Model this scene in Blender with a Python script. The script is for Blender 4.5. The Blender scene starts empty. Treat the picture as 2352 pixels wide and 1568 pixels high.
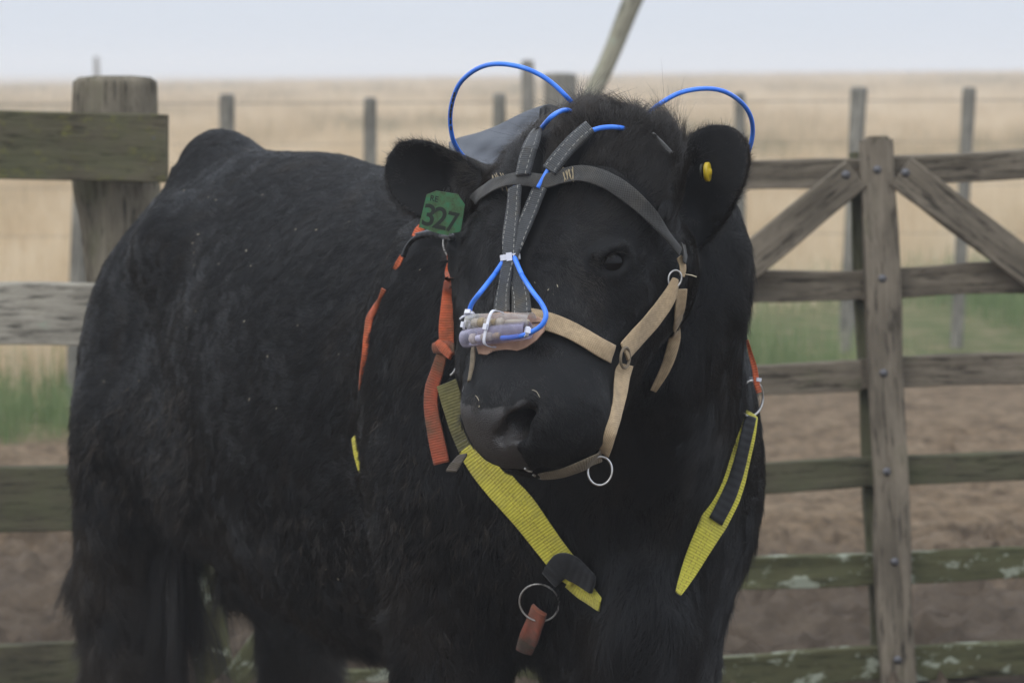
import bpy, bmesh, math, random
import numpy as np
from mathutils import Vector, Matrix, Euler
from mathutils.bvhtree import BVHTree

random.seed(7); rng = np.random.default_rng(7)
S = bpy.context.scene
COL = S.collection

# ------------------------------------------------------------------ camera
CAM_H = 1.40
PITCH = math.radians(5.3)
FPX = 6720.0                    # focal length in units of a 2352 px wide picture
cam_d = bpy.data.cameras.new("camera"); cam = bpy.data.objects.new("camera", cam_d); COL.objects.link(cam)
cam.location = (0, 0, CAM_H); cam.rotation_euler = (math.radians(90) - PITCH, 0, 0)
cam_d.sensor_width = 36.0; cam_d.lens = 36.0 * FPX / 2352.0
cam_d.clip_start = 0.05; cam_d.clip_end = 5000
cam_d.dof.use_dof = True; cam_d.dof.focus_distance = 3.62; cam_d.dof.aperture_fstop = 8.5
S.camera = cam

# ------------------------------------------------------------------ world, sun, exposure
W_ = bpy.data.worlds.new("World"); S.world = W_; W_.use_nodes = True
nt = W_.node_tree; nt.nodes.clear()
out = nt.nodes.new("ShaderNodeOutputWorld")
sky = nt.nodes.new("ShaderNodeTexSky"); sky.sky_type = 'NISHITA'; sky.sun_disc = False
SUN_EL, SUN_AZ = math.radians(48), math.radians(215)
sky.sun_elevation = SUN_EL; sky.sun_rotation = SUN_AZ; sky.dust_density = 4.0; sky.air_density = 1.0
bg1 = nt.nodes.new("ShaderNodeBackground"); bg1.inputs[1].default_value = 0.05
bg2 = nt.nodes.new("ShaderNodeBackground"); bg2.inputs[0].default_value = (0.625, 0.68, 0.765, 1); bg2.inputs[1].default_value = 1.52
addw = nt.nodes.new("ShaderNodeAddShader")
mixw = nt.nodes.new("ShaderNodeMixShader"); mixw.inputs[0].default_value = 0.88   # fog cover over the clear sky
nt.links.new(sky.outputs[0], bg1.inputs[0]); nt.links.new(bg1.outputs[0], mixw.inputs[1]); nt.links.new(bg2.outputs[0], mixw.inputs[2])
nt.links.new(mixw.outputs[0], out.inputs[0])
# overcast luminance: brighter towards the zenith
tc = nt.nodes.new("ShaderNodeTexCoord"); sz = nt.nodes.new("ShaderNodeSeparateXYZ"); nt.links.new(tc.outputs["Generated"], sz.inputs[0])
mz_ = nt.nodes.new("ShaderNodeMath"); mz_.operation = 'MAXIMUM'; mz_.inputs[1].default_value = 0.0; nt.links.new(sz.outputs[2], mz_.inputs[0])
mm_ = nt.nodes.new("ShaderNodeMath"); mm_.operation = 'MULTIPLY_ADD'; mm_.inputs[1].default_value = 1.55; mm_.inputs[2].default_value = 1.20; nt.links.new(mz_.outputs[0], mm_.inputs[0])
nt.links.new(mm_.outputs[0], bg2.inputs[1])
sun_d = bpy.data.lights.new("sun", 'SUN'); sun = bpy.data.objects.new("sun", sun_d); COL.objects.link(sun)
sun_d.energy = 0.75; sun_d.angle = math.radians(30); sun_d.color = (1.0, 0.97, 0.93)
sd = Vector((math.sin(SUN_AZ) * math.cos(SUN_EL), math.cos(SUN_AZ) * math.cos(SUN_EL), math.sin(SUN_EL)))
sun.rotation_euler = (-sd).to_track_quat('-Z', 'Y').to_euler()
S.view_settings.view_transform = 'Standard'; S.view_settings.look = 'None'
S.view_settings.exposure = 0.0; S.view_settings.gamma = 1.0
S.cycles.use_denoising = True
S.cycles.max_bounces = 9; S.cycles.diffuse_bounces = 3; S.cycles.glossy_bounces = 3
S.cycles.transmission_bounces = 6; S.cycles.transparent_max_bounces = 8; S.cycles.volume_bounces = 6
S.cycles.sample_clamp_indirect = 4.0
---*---
§ GOAL OF THE EXERCISE:
Up to and including the line containing "COL = S.collection", repeat every line from the start of the data, but none of the pictures.

§ RESPONSE BELOW:
Model this scene in Blender with a Python script. The script is for Blender 4.5. The Blender scene starts empty. Treat the picture as 2352 pixels wide and 1568 pixels high.
import bpy, bmesh, math, random
import numpy as np
from mathutils import Vector, Matrix, Euler
from mathutils.bvhtree import BVHTree

random.seed(7); rng = np.random.default_rng(7)
S = bpy.context.scene
COL = S.collection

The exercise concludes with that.